* START Dataset content *
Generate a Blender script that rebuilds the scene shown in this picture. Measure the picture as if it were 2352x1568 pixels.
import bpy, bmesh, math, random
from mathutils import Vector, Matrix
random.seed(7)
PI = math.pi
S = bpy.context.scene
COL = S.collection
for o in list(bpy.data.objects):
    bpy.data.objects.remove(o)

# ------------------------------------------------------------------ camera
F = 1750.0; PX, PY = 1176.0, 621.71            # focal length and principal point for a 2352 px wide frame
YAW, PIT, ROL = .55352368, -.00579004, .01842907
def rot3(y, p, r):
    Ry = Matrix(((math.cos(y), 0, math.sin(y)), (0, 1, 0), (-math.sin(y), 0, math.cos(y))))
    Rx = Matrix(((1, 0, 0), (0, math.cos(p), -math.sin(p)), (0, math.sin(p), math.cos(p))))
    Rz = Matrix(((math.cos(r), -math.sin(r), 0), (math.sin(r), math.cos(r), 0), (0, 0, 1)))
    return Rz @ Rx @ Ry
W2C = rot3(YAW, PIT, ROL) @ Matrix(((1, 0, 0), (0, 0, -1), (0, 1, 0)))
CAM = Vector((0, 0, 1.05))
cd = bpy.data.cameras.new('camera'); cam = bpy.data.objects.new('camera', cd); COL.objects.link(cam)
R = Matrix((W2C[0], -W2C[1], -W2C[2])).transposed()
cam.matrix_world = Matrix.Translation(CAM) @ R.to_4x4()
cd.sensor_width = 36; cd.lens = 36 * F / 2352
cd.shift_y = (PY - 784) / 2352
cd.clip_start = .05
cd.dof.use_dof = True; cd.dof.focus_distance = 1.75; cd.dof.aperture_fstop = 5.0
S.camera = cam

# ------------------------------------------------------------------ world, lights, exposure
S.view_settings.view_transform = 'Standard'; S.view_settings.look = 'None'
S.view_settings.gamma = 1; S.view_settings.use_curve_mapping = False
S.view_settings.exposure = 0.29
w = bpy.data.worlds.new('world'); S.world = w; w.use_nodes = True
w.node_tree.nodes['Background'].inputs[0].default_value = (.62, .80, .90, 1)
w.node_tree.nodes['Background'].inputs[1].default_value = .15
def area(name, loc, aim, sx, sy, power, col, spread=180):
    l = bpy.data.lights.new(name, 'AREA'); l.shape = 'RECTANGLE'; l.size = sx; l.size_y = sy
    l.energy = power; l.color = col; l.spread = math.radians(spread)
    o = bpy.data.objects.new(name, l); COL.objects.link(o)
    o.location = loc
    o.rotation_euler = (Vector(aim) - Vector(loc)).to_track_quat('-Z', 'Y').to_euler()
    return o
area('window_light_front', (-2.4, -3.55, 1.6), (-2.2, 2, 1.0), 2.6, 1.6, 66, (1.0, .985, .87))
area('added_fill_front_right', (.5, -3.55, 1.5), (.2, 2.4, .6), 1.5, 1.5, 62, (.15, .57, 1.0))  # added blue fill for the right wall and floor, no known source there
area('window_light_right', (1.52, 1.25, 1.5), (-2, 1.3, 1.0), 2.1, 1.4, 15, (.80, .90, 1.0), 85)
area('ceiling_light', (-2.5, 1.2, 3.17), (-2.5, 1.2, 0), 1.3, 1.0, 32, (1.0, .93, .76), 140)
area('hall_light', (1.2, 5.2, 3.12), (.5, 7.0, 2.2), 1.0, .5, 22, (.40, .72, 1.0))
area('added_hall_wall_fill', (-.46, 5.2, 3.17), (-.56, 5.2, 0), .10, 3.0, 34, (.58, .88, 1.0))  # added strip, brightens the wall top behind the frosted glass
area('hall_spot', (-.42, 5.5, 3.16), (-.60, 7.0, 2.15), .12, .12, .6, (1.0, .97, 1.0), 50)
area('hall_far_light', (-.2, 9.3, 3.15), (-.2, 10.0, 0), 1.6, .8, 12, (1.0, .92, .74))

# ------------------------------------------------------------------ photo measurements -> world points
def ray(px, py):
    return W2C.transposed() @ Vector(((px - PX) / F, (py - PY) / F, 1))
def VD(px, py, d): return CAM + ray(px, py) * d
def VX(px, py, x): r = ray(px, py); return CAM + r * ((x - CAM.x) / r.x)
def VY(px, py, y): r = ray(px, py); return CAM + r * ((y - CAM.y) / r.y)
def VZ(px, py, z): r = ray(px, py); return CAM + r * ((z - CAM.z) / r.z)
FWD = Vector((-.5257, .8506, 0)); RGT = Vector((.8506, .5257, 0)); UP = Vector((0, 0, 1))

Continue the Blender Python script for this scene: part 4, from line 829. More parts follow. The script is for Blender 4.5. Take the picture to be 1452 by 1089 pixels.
* END Dataset content *
■ Task details
Word for word, quote the lines of the material from the first line through the line with "bpy.data.objects.remove(o)", both ends included.

■ Response below
Generate a Blender script that rebuilds the scene shown in this picture. Measure the picture as if it were 2352x1568 pixels.
import bpy, bmesh, math, random
from mathutils import Vector, Matrix
random.seed(7)
PI = math.pi
S = bpy.context.scene
COL = S.collection
for o in list(bpy.data.objects):
    bpy.data.objects.remove(o)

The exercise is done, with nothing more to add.